Wednesday, July 21, 2004

Nerds at Play

Cisco systems, one of the world’s biggest companies and makers of routers and switches, have just broken a world record.  They have made the world’s fastest router, the CRS-1.
 
The 92/tBit/sec CRS-1 router has been codenamed Huge Fast Router (HFR) by some nerds taking things a little too far.  Guinness came out and certified that, yes, it can shovel data faster then anything else currently on earth.  They did this without testing it of course; you, like them, just have to take Cisco’s experts’ word for it. No, nobody has actually bought one yet.
 
This news has been great by the normal round of unintentionally funny statistics. 
 
You could download the entire printed collection of the U.S. Library of Congress in 4.6 seconds (82 years over 56k dial up) 
 
The entire population of Massachusetts could make a VoIP call simultaneously. 
 
Everyone in New York state could download a 2.4M byte file at once. 
 
You could set up a 6M bit/sec video stream for 15 million people.
 
Feel free to insert any meaningless stat of your own here; remember your 8x1 conversions, and that these are not decimal Mbytes so that 24 is important.
 
This also has implications for the Internet2’s land speed record; kind of like the Tour-de-France for geeks.
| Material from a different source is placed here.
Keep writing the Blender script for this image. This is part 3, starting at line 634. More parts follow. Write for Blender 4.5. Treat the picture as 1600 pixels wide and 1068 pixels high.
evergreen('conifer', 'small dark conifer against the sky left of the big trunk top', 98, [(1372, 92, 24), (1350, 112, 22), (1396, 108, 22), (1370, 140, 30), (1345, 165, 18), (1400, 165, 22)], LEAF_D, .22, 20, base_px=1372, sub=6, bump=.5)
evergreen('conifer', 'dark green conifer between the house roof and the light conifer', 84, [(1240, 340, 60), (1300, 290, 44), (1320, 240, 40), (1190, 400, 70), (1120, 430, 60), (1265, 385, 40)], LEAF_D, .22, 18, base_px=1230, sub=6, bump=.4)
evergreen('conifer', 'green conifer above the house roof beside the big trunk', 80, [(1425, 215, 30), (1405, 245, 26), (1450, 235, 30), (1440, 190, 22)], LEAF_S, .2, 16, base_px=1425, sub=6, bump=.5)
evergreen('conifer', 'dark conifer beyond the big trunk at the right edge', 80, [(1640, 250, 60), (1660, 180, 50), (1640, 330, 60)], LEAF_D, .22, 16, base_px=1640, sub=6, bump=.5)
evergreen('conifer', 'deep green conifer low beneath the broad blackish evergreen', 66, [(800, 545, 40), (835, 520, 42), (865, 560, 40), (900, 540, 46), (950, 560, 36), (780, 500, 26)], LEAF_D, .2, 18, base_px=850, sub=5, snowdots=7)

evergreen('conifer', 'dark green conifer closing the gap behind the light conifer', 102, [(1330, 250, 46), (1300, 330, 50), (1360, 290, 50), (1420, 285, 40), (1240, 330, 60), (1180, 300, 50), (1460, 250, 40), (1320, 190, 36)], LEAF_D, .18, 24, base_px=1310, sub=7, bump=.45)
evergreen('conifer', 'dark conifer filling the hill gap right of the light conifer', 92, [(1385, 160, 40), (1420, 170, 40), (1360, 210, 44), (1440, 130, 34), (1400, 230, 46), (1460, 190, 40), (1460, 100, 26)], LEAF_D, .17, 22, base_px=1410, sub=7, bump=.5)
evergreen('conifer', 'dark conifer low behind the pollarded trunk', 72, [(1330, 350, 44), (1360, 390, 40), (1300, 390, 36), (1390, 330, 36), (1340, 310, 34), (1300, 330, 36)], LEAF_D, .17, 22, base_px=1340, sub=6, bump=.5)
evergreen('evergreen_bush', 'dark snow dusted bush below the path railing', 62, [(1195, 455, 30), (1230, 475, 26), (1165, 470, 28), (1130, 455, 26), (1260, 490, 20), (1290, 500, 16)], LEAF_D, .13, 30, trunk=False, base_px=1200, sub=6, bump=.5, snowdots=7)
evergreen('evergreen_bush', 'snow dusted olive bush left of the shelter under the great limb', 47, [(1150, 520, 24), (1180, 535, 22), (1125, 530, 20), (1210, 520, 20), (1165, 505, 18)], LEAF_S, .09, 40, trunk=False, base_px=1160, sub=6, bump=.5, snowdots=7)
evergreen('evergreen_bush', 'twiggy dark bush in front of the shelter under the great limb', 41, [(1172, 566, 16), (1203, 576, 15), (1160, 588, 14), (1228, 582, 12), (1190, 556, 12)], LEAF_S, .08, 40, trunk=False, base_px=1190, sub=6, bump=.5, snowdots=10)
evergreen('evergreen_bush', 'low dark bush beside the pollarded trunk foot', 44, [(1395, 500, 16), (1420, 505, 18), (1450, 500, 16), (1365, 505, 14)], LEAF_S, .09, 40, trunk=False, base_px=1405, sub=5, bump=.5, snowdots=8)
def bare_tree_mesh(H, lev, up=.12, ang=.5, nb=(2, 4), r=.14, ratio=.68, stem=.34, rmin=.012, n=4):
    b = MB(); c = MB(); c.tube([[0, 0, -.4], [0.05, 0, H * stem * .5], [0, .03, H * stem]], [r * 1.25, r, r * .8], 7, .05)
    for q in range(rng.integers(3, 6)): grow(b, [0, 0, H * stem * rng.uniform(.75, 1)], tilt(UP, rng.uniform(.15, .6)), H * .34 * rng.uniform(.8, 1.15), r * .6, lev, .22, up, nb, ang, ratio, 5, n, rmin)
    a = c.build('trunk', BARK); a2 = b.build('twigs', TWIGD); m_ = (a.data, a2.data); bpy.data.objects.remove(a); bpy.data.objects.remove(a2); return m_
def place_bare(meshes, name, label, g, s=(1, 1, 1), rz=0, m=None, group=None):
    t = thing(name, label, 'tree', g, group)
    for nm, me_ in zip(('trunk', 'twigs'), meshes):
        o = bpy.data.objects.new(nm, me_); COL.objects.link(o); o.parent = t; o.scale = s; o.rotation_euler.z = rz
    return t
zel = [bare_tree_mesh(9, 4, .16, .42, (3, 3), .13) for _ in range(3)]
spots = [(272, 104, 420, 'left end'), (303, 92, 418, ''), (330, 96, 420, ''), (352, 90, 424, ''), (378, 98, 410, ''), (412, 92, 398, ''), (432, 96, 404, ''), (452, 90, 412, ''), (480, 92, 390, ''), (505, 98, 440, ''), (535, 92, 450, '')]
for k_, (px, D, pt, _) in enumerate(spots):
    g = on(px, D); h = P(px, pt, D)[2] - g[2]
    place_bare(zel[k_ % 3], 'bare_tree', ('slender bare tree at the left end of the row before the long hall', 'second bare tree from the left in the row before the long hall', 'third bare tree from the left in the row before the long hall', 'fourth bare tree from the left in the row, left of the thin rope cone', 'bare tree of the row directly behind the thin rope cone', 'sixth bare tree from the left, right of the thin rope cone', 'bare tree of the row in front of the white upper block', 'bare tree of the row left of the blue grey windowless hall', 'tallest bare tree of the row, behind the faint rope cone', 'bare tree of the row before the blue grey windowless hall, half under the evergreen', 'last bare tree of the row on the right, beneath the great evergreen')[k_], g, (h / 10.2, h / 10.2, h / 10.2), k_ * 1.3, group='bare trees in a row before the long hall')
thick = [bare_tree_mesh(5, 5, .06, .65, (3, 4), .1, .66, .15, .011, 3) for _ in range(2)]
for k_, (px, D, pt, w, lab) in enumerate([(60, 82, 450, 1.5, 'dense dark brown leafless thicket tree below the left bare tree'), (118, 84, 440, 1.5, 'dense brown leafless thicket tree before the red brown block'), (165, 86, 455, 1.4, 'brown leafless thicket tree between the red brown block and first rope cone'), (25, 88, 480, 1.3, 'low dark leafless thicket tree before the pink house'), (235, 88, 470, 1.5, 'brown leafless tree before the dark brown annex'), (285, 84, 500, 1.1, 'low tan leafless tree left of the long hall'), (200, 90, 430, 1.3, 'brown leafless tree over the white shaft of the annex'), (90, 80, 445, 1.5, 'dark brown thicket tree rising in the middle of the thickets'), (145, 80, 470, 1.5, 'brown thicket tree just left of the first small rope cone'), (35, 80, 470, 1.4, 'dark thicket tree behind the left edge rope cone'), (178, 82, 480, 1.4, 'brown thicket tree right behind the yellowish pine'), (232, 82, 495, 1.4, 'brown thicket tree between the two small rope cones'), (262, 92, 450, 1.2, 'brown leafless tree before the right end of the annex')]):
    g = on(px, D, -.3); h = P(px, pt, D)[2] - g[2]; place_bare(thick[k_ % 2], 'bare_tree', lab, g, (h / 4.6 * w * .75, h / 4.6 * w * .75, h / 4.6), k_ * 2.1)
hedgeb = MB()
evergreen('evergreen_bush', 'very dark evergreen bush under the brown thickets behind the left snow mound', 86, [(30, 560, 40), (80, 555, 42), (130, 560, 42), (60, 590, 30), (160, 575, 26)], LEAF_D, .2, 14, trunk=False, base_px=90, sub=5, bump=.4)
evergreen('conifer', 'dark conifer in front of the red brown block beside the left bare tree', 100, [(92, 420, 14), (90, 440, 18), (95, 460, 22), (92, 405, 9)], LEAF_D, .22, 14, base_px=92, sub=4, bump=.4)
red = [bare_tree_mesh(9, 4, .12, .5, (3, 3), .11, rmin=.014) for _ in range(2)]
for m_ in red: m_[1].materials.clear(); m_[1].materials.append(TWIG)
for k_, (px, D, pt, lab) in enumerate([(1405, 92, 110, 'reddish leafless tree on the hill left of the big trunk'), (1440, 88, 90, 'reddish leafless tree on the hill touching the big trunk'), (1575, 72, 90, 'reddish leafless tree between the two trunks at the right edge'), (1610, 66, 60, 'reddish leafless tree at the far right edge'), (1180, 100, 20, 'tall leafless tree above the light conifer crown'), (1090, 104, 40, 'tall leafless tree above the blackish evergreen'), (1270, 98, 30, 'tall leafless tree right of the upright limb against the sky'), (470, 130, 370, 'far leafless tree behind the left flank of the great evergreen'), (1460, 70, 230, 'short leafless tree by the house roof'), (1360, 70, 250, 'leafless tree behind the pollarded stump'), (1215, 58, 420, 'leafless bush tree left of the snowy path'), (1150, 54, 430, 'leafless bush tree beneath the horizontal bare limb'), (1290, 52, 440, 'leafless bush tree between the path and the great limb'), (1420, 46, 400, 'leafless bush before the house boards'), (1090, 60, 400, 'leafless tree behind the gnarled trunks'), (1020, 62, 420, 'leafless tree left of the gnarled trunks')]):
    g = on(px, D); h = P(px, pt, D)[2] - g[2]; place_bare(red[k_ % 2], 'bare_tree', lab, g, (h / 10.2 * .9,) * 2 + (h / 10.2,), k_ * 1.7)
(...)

Sprint and the Swedish National Research and Education Network currently hold the record at 4.23/gbits/sec transferring 840Gbytes across a distance of 16,346kms in less then 27 minutes.  This gives them the yellow jersey. 
 
The previous record (and no, I am not joking) was held by Caltech and CERN.  Caltech and CERN are more sprinters then runners, still holding on to the green jersey with a 68,431 terabit-meters per second transmission in February this year. Although they achieved an average speed of 6.25Gbps, this was only over a distance of 11,000 kilometers.
 
Both teams must be pissing their pants with Cicso’s announcement.  Making their new tech available to anyone with enough cash, it will be like steroids to any teleco that cares to adopt it.  Maybe Bell will become the US postal of Internet2’s land speed record?